I haven’t (yet) seen the movie, but I don’t see the problem here. As I understand it, the battalion in question is advancing on German soldiers that they believe to be retreating. However, the Germans are actually drawing the Allies into a trap. They have not actually withdrawn to the extent that the advancing battalion believes.

Now, the advancing battalion is stringing telegraph wire behind them as they advance so that they can maintain contact with units behind them. However, the Germans are still present in the ground covered, so it doesn’t seem like a stretch that they would cut the wires. This would be especially important to the Germans if they believed that the wires might carry news of the trap they are about to spring. Don’t the messengers encounter various German units as they journey to their destination? Seems those Germans are there to prevent messages from going through by either wire or foot.

What a world. Today, guys (and gals) in Nevada can bring down a world of hurt on people on the other side of the world and still go home at the end of their shift. In 1917, they couldn’t even tell a unit of a few kilometers away to watch out!

Again, I haven’t seen this film yet, but was there an artillery barrage by any chance? In WWI, artillery was routinely used to cut both telegraph lines and barbed wire.

Given Speckled Jim’s unfortunate demise at the hands of the Flanders Pigeon Murderer, this would likely have been Plan B.

Here’s something else I couldn’t understand. Why shoot off the flair gun? The dispatch officer gives them a flair gun and tells them not to lose it. Or throw it back to them in the trench afterwards. ( I think he was joking) I’m guessing so they could know the two had reached the German trench?
But why? So they would know to send out another two guys if the Germans were still there?

Wouldn’t the flair gun tip off any surrounding Germans if they were worried about that? Why shoot off the flair gun at all?

Flare. Flare. Flare. Flare.

The point of the flare was to signal they’d got through the barbed wire and reached the former German trenches.

The point of which was to confirm that the Germans weren’t there any more. Which is extremely useful and important information.

Incidentally I was also wondering whether it was possible to fire messages using artillery shells.
From Wiki I found this:

Could something like this have been used? I suppose there is a danger that it could have fallen on German territory but in this case I don’t think that would have mattered so much. It was much more important to alert the British troops not to attack than to keep the message secret. If they lobbed enough “carrier shells” surely they could have gotten the message through and I would imagine it would be a lot easier to arrange than finding an airplane.

Well, maybe they could leave a message at grandma’s house.

Thanks. For someone who hasn’t watched the movie, what you say makes a lot of sense, and explains to my satisfaction yet another plot point I had been wondering about.

Someone please correct me if I’m wrong, but I don’t think carrier pigeons work like that. The pigeons can find their home over long distances, but they can’t be instructed to send a message anywhere else. It’s just vaguely possible that the British were breeding homing pigeons in the trenches, and if the advancing battalion took a pigeon with them, it would be able to send a message back to the trenches. But a pigeon released from the trenches wouldn’t be able to fly orders to the battalion at its new position.
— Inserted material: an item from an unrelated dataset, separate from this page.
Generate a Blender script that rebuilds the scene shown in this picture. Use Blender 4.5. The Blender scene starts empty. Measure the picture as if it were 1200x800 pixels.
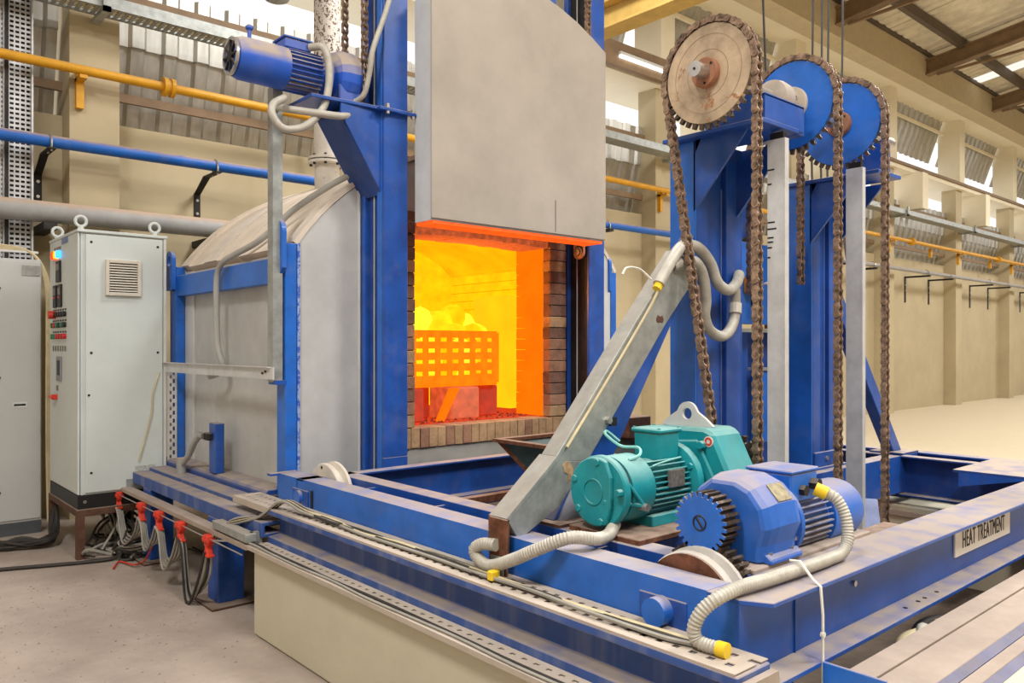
import bpy, bmesh, math, random
from math import sin, cos, pi, radians as R
from mathutils import Vector, Matrix
random.seed(7)
S = bpy.context.scene
C = S.collection

# ---------------------------------------------------------------- camera
cd = bpy.data.cameras.new('camera'); cam = bpy.data.objects.new('camera', cd); C.objects.link(cam)
cam.location = (0, 0, 1.5)
cam.rotation_euler = (R(90), 0, -math.atan2(.660, .7513))
cd.sensor_width = 36; cd.lens = 27.9; cd.shift_y = .0042; cd.clip_end = 300
S.camera = cam
# ---------------------------------------------------------------- world, added fill lights, exposure
S.view_settings.view_transform = 'Standard'; S.view_settings.look = 'None'
S.view_settings.gamma = 1; S.view_settings.use_curve_mapping = False
S.view_settings.exposure = 0.3
W = bpy.data.worlds.new('world'); S.world = W; W.use_nodes = True
bg = W.node_tree.nodes['Background']
bg.inputs[0].default_value = (1, .97, .93, 1); bg.inputs[1].default_value = 1.05
FILL_SPOTS = [(-1.8, 1.5), (1.5, -2.5), (5.5, -1.2), (4.6, 4.2), (10.0, 1.0), (16.0, 2.0), (23.0, 3.0), (30.0, 3.0)]
FILL_POWER = 300
def area(name, loc, size, power, col, rot=(0, 0, 0), shape='DISK'):
    l = bpy.data.lights.new(name, 'AREA'); l.energy = power; l.size = size; l.color = col; l.shape = shape
    o = bpy.data.objects.new(name, l); C.objects.link(o); o.location = loc; o.rotation_euler = rot
    return o
for i, (x, y) in enumerate(FILL_SPOTS):
    area('fill_light', (x, y, 6.9), 1.6, FILL_POWER, (1, .975, .93))  # added overhead lights without fixtures; the near ones fill camera-facing faces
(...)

I’m pretty sure the Allied general who issues the order to the two soldiers says something to the effect of “Before retreating the Germans cut our lines”, implying this isn’t some field wire across no man’s land the advancing battalion laid out, but the actual field communications behind the Allied trench system. I’d have to watch again to be certain though.

They encounter some enemy soldiers, yes. On screen we see very few. That is a standard delaying tactic to achieve a successful withdrawal by the Germans. There’s not enough actual information on the military situation given in the movie to understand the overall tactical situation (nor was that required for the film they wanted to make).

I see you don’t like to talk about my flair.

I think the most likely explanation for why they sent two runners is because radios weren’t in common use at that point, jeeps hadn’t been invented yet, the telegram/phone wires had been cut, and in all likelihood, any air assets weren’t in the chain of command of the general Colin Firth plays in the movie. So he works with what he has- runners.

The thing is that it’s only a crazy adventure from the perspective of the two runners; to the General, sending runners is probably extremely commonplace. They’re probably just two of any number of runners he’s sent off at various times when the wires get cut by artillery, marauding Germans, etc…

I haven’t seen the movie. The premise based on TV ads/coming attractions was so unbelievable that it turned me off completely.

A couple of soldiers are sent by HQ on an urgent mission to prevent a few hundred (or however many) troops from being wiped out? Really?

High Allied command had a long-established pattern of conducting and prolonging hopeless offensives in which tens of thousands of men died. They would hardly have cared about a much smaller number being sacrificed unnecessarily.